Avec l’arrivée de Donald Trump à la Maison Blanche, qui remet le « made in America » à la mode, l’une des entreprises les plus emblématiques du pays, Apple, peut-elle continuer à faire fabriquer ses appareils en Chine ?
Le nouveau président a juré plusieurs fois qu’il forcerait la marque à la pomme à rapatrier sa production. Pourtant, si les grands groupes se bousculent depuis l’élection pour promettre emplois ou investissements aux États-Unis, Apple fait jusqu’ici profil bas. Foxconn, l’un de ses principaux sous-traitants, envisage néanmoins d’investir 7 milliards de dollars dans une usine américaine. Officiellement, pour fabriquer des écrans plats. Mais le fondateur du groupe taïwanais, Terry Gou, a encouragé les spéculations en indiquant que ses grands clients étaient « prêts à investir, y compris Apple ». Des analystes prédisent qu’il finira par fabriquer des appareils aux États-Unis, et pas uniquement pour faire « un geste politique ». « La tendance, c’est qu’on a besoin de fabriquer des produits locaux sur des marchés locaux », afin de rendre la chaîne d’approvisionnement plus réactive et proposer des appareils « personnalisés pour chaque marché ».
Casse-tête logistique
Motivation politique ou pas, Apple n’est pas dans la situation des constructeurs automobiles qui ont délocalisé des usines américaines à l’étranger pour réduire leurs coûts, explique Dan Panzica, expert en sous-traitance manufacturière. « Les emplois d’Apple n’ont jamais été ici », souligne-t-il. « L’intégralité de la chaîne d’approvisionnement a été construite en Chine. » Apple bénéficie en Asie d’un complexe manufacturier dépassant largement les sous-traitants assemblant ses appareils. Il s’appuie sur un écosystème dense de fabricants de composants et pièces détachées. La Chine offre aussi d’importantes sources de matières premières et une main d’œuvre bon marché, flexible, et très abondante pour assembler chaque année des dizaines de millions d’iPhone.

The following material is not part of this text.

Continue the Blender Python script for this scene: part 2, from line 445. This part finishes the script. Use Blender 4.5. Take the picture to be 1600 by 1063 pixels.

Pour Roger Kay, un autre analyste, ce serait « très difficile de répliquer » les mêmes processus avec des travailleurs américains, à moins d’opter pour une automatisation massive -remettant en cause en partie l’objectif initial de création d’emplois. Et « cela n’a pas de sens de fabriquer des téléphones ici si on doit se faire expédier tous les composants de Chine », juge Jack Gold, un autre spécialiste du secteur technologique.
« Des incitations financières ou fiscales »
La MIT Technology Review avait envisagé en juin plusieurs scénarios, d’un simple assemblage américain au rapatriement parallèle de la fabrication des pièces : elle évaluait le surcoût pour un iPhone 6S Plus entre 30 et 100 dollars. Difficile d’imaginer qu’Apple risque son statut d’entreprise la plus rentable du monde pour les absorber. « Apple jamais ne baissera ses marges sur son produit phare, l’iPhone », surtout dans le contexte actuel de ralentissement de ses ventes, prédit Ronan de Renesse, spécialiste des technologies grand public. « Il est en position de stress par rapport à ses investisseurs, il a besoin de garder des marges élevées. »
Les consommateurs seraient-ils prêts de leur côté à payer plus cher parce que l’iPhone est made in USA ? Les analystes n’en sont pas tous sûrs. L’administration Trump ne peut pas non plus casser le modèle d’activité de l’étoile de la technologie américaine, et au final, « il y aura sûrement un compromis », comme « des incitations financières ou fiscales » contre la relocalisation de certains modèles ou appareils, juge Ronan de Renesse. Foxconn essaye déjà de faire monter les enchères entre différents États américains pour l’octroi de terrains, d’énergie à bon marché, voire d’exemptions fiscales. Et Apple pourrait conditionner ses investissements à une amnistie fiscale sur le rapatriement de sa cagnotte de quelque 200 milliards de dollars à l’étranger.
L’équation économique changerait également si Donald Trump imposait de lourdes taxes douanières sur les importations chinoises.